The Libby Precedent
It is going to be interesting to see how this Gooding makes out (no pun intended.)
My immediate response was that, since she graduated from Quacky University, she was simply applying her trade in that special, convoluted style that we have come to know as "faiith-based."
With the faith-based people, I am sure that they think that the scope and the intent of the law should bend to any pew pilot who smells something 'satanic.'
Any day I expect faith-based science to issue forth a reversal on the green cheese thing.

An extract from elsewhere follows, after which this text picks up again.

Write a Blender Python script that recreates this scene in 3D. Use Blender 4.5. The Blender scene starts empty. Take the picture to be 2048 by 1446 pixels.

What I really hope for is an inevitability in the course of her taking the Fifth, wherein she eventually moves around the legal board until she ends in a corner and chooses to remain adamant, taking a position of 'right over legal.'
'Right over legal' is no cheap-shot exaggeration--if you don't believe me, watch how Rove's Nuts discuss legalities on faith-based TV shows. Alberto Gonzales, that bespeckled, ever happy teddy bear beaner who has, I promise you, no clue, was recently touring the faith-based camps urging them to sue, sue, sue. And here people thought his only error was thinking George W. Bush and not America was his clienct.
Nor is 'right over legal' covered by the Fifth.
But think not that, just because their legal profile is . . . unique . . ., they do not have an active involvement with the law. They are suing--or rather using law-suits against any critic that comes along; after the scientologists, they are suers supreme.
When I get to Judgement, I'm asking . . . hey, what do you think about the faith-based calling 'suing critics' turning the other cheek. I am sure that Number One will tell me that, in order to talk to a lawyer, I need to go to hell.
There are a lot of double-binds in fundamentalism. That is why you see 900 people drinking kool-aid, enduring the flames of righteousness outside Waco, etc. etc etc. You will see more.